** MATERIAL **
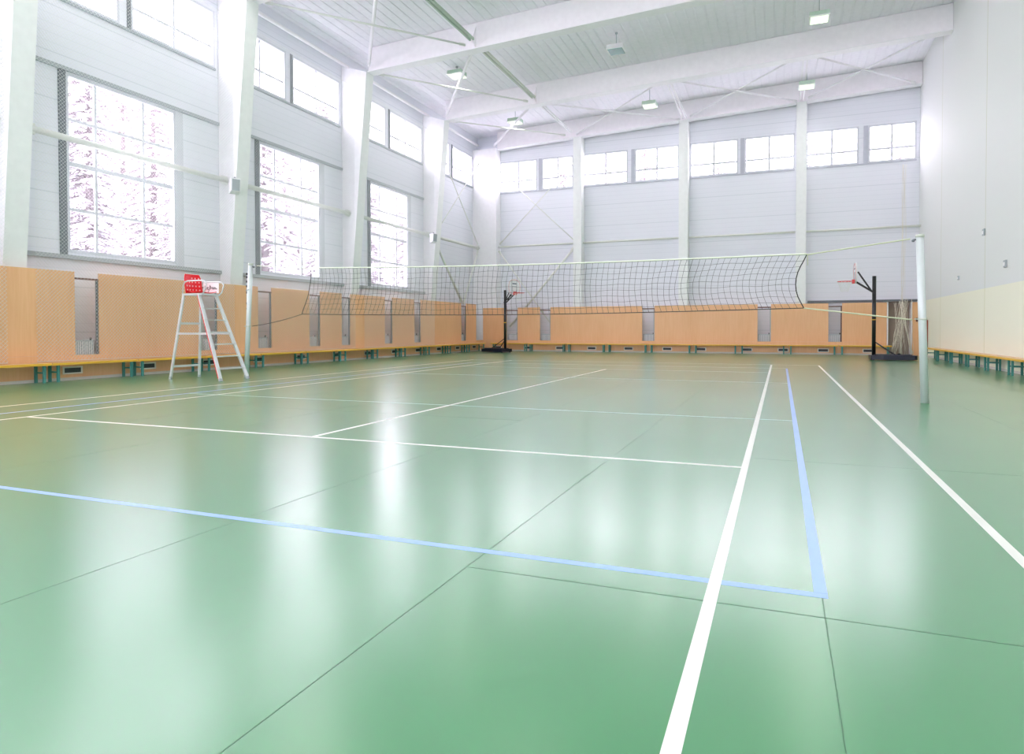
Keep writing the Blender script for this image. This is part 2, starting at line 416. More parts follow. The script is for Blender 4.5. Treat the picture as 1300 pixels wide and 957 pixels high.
# roof beams
for i, c0 in enumerate(COLS + [31.25]):
    yb = c0 + CW / 2 if i < 6 else 31.25
    nm = ['spanning behind the camera', 'spanning over the camera', 'spanning above the near half, out of the top of view', 'spanning above the middle', 'nearest in view, from the third left column', 'second in view, whole across the hall', 'against the far wall above its windows'][i]
    t = empty('roof_beam', (-13.5, yb, beam_z(-13.5)), 'deep white steel roof beam ' + nm, 'beam', 'roof beams')
    xa, xb = (xin(beam_z(-13.4)) + .02, XR - .01) if i < 6 else (-13.2, XR - .01)
    def bz(x): return beam_z(x) - beam_z(-13.5)
    def cz(x): return ceil_z(x) - beam_z(-13.5) - .015
    m_ = MB(); m_.prism([(xa + 13.5, bz(xa) + .03), (xb + 13.5, bz(xb) + .03), (xb + 13.5, cz(xb)), (xa + 13.5, cz(xa))], 'y', -.12, .12); m_.build('web', BEAM, t)
    m_ = MB(); m_.prism([(xa + 13.5, bz(xa)), (xb + 13.5, bz(xb)), (xb + 13.5, bz(xb) + .03), (xa + 13.5, bz(xa) + .03)], 'y', -.2, .2); m_.build('bottom_flange', WHITE, t)
    if i < 6:
        for sgn in (-1, 1):
            m_ = MB(); xg = -9.3 + 13.5
            m_.prism([(sgn * .12, bz(-9.3) + .03), (sgn * .42, bz(-9.3) + .22), (sgn * .12, cz(-9.3) - .1)], 'x', xg - .01, xg + .01); m_.build('gusset', BEAM, t)

# longitudinal tubes, ties and braces
def rod(name, p, q, r, mat, label, cat='brace', group=None, sq=False, gus=True):
    m_ = MB()
    if sq: m_.bar(p, q, r * 2, r * 2)
    else: m_.tube([p, q], r, 8)
    o = m_.build(name, mat); tag(o, label, cat, group)
    if gus:
        d = (Vector(q) - Vector(p)).normalized()
        for e, s in ((p, 1), (q, -1)):
            g = MB(); g.bar(Vector(e), Vector(e) + d * s * .22, r * .8, r * 3.2); g.build('end_plate', mat, o)
    return o
bays = [(COLS[i] + CW, COLS[i + 1]) for i in range(5)] + [(COLS[5] + CW, 31.0)]
bn = ['behind the camera', 'beside the camera', 'in the nearest visible bay', 'in the bay of the second tall window', 'in the bay of the farthest tall window', 'in the braced end bay']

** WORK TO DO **
Reproduce the whole listing above word for word, but not its pictures.

** SOLUTION **
Keep writing the Blender script for this image. This is part 2, starting at line 416. More parts follow. The script is for Blender 4.5. Treat the picture as 1300 pixels wide and 957 pixels high.
# roof beams
for i, c0 in enumerate(COLS + [31.25]):
    yb = c0 + CW / 2 if i < 6 else 31.25
    nm = ['spanning behind the camera', 'spanning over the camera', 'spanning above the near half, out of the top of view', 'spanning above the middle', 'nearest in view, from the third left column', 'second in view, whole across the hall', 'against the far wall above its windows'][i]
    t = empty('roof_beam', (-13.5, yb, beam_z(-13.5)), 'deep white steel roof beam ' + nm, 'beam', 'roof beams')
    xa, xb = (xin(beam_z(-13.4)) + .02, XR - .01) if i < 6 else (-13.2, XR - .01)
    def bz(x): return beam_z(x) - beam_z(-13.5)
    def cz(x): return ceil_z(x) - beam_z(-13.5) - .015
    m_ = MB(); m_.prism([(xa + 13.5, bz(xa) + .03), (xb + 13.5, bz(xb) + .03), (xb + 13.5, cz(xb)), (xa + 13.5, cz(xa))], 'y', -.12, .12); m_.build('web', BEAM, t)
    m_ = MB(); m_.prism([(xa + 13.5, bz(xa)), (xb + 13.5, bz(xb)), (xb + 13.5, bz(xb) + .03), (xa + 13.5, bz(xa) + .03)], 'y', -.2, .2); m_.build('bottom_flange', WHITE, t)
    if i < 6:
        for sgn in (-1, 1):
            m_ = MB(); xg = -9.3 + 13.5
            m_.prism([(sgn * .12, bz(-9.3) + .03), (sgn * .42, bz(-9.3) + .22), (sgn * .12, cz(-9.3) - .1)], 'x', xg - .01, xg + .01); m_.build('gusset', BEAM, t)

# longitudinal tubes, ties and braces
def rod(name, p, q, r, mat, label, cat='brace', group=None, sq=False, gus=True):
    m_ = MB()
    if sq: m_.bar(p, q, r * 2, r * 2)
    else: m_.tube([p, q], r, 8)
    o = m_.build(name, mat); tag(o, label, cat, group)
    if gus:
        d = (Vector(q) - Vector(p)).normalized()
        for e, s in ((p, 1), (q, -1)):
            g = MB(); g.bar(Vector(e), Vector(e) + d * s * .22, r * .8, r * 3.2); g.build('end_plate', mat, o)
    return o
bays = [(COLS[i] + CW, COLS[i + 1]) for i in range(5)] + [(COLS[5] + CW, 31.0)]
bn = ['behind the camera', 'beside the camera', 'in the nearest visible bay', 'in the bay of the second tall window', 'in the bay of the farthest tall window', 'in the braced end bay']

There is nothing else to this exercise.